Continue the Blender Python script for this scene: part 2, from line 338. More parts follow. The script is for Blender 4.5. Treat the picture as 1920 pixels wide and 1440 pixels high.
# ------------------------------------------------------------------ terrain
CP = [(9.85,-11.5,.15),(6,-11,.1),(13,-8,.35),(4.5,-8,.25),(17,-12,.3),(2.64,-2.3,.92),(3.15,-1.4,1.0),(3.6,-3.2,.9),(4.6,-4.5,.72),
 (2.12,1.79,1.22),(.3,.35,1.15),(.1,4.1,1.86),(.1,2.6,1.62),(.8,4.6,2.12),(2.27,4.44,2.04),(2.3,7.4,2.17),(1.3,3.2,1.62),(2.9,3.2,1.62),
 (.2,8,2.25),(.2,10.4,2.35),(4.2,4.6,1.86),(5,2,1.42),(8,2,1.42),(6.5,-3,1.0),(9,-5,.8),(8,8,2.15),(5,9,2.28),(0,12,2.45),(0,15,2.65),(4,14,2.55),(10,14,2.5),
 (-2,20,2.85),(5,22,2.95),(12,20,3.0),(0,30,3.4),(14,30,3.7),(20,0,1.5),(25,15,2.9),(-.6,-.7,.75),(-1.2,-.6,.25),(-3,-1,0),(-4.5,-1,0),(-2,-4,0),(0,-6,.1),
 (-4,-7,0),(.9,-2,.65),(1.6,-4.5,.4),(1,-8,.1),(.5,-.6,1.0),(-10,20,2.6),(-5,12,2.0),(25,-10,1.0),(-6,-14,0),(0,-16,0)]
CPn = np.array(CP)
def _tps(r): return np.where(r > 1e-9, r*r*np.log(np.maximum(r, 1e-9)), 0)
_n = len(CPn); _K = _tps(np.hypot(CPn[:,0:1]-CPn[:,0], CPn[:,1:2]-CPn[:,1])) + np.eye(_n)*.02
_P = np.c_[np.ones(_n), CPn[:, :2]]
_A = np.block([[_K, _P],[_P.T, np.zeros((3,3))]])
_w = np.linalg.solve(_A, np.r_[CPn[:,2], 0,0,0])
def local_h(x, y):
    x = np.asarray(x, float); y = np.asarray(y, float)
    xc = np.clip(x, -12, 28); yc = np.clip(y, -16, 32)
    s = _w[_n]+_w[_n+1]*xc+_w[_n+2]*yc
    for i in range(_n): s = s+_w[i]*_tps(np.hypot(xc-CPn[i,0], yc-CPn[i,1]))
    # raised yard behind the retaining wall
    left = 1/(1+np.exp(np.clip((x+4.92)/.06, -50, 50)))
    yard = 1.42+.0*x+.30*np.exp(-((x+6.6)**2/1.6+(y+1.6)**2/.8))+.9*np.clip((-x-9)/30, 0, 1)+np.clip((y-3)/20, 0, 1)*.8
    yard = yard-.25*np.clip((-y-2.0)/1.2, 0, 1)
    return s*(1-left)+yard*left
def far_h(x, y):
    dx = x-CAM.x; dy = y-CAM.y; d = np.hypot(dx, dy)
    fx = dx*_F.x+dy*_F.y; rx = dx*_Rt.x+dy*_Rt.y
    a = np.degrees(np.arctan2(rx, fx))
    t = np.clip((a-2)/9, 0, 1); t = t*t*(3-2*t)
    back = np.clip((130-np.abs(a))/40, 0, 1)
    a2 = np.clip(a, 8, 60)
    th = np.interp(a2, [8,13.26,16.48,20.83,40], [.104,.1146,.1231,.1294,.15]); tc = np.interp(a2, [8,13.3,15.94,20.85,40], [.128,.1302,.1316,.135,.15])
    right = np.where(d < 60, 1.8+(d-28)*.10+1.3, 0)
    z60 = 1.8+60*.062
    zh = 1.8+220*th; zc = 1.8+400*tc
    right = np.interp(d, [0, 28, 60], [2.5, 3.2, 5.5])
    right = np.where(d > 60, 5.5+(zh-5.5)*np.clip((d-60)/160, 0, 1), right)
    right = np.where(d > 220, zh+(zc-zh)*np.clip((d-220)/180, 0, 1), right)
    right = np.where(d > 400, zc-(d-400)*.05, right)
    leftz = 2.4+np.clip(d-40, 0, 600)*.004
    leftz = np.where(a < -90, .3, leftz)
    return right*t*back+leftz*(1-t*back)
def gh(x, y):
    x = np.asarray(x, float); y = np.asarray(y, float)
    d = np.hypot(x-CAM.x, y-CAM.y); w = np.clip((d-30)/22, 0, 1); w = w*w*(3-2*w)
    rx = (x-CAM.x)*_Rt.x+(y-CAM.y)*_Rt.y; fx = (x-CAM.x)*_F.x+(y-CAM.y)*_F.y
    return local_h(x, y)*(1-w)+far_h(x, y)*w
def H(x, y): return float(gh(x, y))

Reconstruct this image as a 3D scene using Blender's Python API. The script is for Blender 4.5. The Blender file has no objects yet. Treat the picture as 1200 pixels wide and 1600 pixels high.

———

Prompt »
The entries above must be returned exactly.

Response to this task »
Continue the Blender Python script for this scene: part 2, from line 338. More parts follow. The script is for Blender 4.5. Treat the picture as 1920 pixels wide and 1440 pixels high.
# ------------------------------------------------------------------ terrain
CP = [(9.85,-11.5,.15),(6,-11,.1),(13,-8,.35),(4.5,-8,.25),(17,-12,.3),(2.64,-2.3,.92),(3.15,-1.4,1.0),(3.6,-3.2,.9),(4.6,-4.5,.72),
 (2.12,1.79,1.22),(.3,.35,1.15),(.1,4.1,1.86),(.1,2.6,1.62),(.8,4.6,2.12),(2.27,4.44,2.04),(2.3,7.4,2.17),(1.3,3.2,1.62),(2.9,3.2,1.62),
 (.2,8,2.25),(.2,10.4,2.35),(4.2,4.6,1.86),(5,2,1.42),(8,2,1.42),(6.5,-3,1.0),(9,-5,.8),(8,8,2.15),(5,9,2.28),(0,12,2.45),(0,15,2.65),(4,14,2.55),(10,14,2.5),
 (-2,20,2.85),(5,22,2.95),(12,20,3.0),(0,30,3.4),(14,30,3.7),(20,0,1.5),(25,15,2.9),(-.6,-.7,.75),(-1.2,-.6,.25),(-3,-1,0),(-4.5,-1,0),(-2,-4,0),(0,-6,.1),
 (-4,-7,0),(.9,-2,.65),(1.6,-4.5,.4),(1,-8,.1),(.5,-.6,1.0),(-10,20,2.6),(-5,12,2.0),(25,-10,1.0),(-6,-14,0),(0,-16,0)]
CPn = np.array(CP)
def _tps(r): return np.where(r > 1e-9, r*r*np.log(np.maximum(r, 1e-9)), 0)
_n = len(CPn); _K = _tps(np.hypot(CPn[:,0:1]-CPn[:,0], CPn[:,1:2]-CPn[:,1])) + np.eye(_n)*.02
_P = np.c_[np.ones(_n), CPn[:, :2]]
_A = np.block([[_K, _P],[_P.T, np.zeros((3,3))]])
_w = np.linalg.solve(_A, np.r_[CPn[:,2], 0,0,0])
def local_h(x, y):
    x = np.asarray(x, float); y = np.asarray(y, float)
    xc = np.clip(x, -12, 28); yc = np.clip(y, -16, 32)
    s = _w[_n]+_w[_n+1]*xc+_w[_n+2]*yc
    for i in range(_n): s = s+_w[i]*_tps(np.hypot(xc-CPn[i,0], yc-CPn[i,1]))
    # raised yard behind the retaining wall
    left = 1/(1+np.exp(np.clip((x+4.92)/.06, -50, 50)))
    yard = 1.42+.0*x+.30*np.exp(-((x+6.6)**2/1.6+(y+1.6)**2/.8))+.9*np.clip((-x-9)/30, 0, 1)+np.clip((y-3)/20, 0, 1)*.8
    yard = yard-.25*np.clip((-y-2.0)/1.2, 0, 1)
    return s*(1-left)+yard*left
def far_h(x, y):
    dx = x-CAM.x; dy = y-CAM.y; d = np.hypot(dx, dy)
    fx = dx*_F.x+dy*_F.y; rx = dx*_Rt.x+dy*_Rt.y
    a = np.degrees(np.arctan2(rx, fx))
    t = np.clip((a-2)/9, 0, 1); t = t*t*(3-2*t)
    back = np.clip((130-np.abs(a))/40, 0, 1)
    a2 = np.clip(a, 8, 60)
    th = np.interp(a2, [8,13.26,16.48,20.83,40], [.104,.1146,.1231,.1294,.15]); tc = np.interp(a2, [8,13.3,15.94,20.85,40], [.128,.1302,.1316,.135,.15])
    right = np.where(d < 60, 1.8+(d-28)*.10+1.3, 0)
    z60 = 1.8+60*.062
    zh = 1.8+220*th; zc = 1.8+400*tc
    right = np.interp(d, [0, 28, 60], [2.5, 3.2, 5.5])
    right = np.where(d > 60, 5.5+(zh-5.5)*np.clip((d-60)/160, 0, 1), right)
    right = np.where(d > 220, zh+(zc-zh)*np.clip((d-220)/180, 0, 1), right)
    right = np.where(d > 400, zc-(d-400)*.05, right)
    leftz = 2.4+np.clip(d-40, 0, 600)*.004
    leftz = np.where(a < -90, .3, leftz)
    return right*t*back+leftz*(1-t*back)
def gh(x, y):
    x = np.asarray(x, float); y = np.asarray(y, float)
    d = np.hypot(x-CAM.x, y-CAM.y); w = np.clip((d-30)/22, 0, 1); w = w*w*(3-2*w)
    rx = (x-CAM.x)*_Rt.x+(y-CAM.y)*_Rt.y; fx = (x-CAM.x)*_F.x+(y-CAM.y)*_F.y
    return local_h(x, y)*(1-w)+far_h(x, y)*w
def H(x, y): return float(gh(x, y))

Reconstruct this image as a 3D scene using Blender's Python API. The script is for Blender 4.5. The Blender file has no objects yet. Treat the picture as 1200 pixels wide and 1600 pixels high.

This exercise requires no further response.